The Land of Green Plums begins with a song: ‘everyone had a friend in every wisp of cloud / that’s how it is with friends where the world is full of fear / even my mother said, that’s how it is / friends are out of the question / think of more serious things.’ So when I say the novel is about four friends, I use the word delicately. The story is told by a young woman who belongs to the ethnic German minority in Ceauşescu-ruled Romania. Like her friends, she escaped the cultural oppression of her village only to be persecuted by the totalitarian regime. The four come together when one of their classmates hangs herself.

The Land of Green Plums stunned me when I read it. I could list any number of reasons: the perfection of its language, the political significance, the heft of the characters’ living, to borrow a phrase from Adrienne Rich. However, if I were to name one reason I’m so in awe of this book, it’s the way the writing works through trauma.

Cover of the land of green plums
Müller writes in a paratactic style – her clipped sentences indicate nouns and action without prescribing how the words relate, forcing the reader into an interpretive role, to fill the gaps between named things. Müller begins one section: ‘A little cube of a room, one window, six girls, six beds, each under a suitcase.’ Each item she lists is given equal weight in the sentence, separated by commas rather than subordinating conjunctions. Even the hanging is planted on the first page by a list of nouns: ‘To this day, I can’t really picture a grave. Only a belt, a window, a nut and a rope.’ In this way, the prose elides monstrosities by uttering what is easier to name – a belt, a window, a nut, a rope – and leaving the rest to whitespace.

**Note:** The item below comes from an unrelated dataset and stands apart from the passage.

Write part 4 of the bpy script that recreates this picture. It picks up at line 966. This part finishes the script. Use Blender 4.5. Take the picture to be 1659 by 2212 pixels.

The sentence structure resembles, at times, a logical proof. Take this passage: ‘The words in our mouths do as much damage as our feet on the grass. But so do our silences. Edgar was silent.’

If we assume words = damage, and silence = damage, and Edgar = silent, then Edgar is also indicted. Something turns in the space between paragraphs, as in the pause that precedes ‘Edgar was silent.’ Here’s another example:

‘The grass stands tall inside our heads. When we speak it gets mowed. Even when we don’t . . .

And even so: We are the lucky ones.

Lola came from the south of the country, and she reeked of poor province.’

We’re left with a stuttering anticipation of what will become of Lola. Lola who cannot – by the condemning silence of that section break – be a lucky one. As the narrator works through trauma, the sentence construction, its logic, the accumulation of named things and the weight of what’s left silent, give her and the reader something to hold onto – a guide rope that leads us from one end of the book to the other. This is a novel that very few people could write. I really think you’d have to have lived through that bleakness. You’d have to know with your body, your hands, your eyes, your mouth, the weight of that fear – how it’s not strictly describable.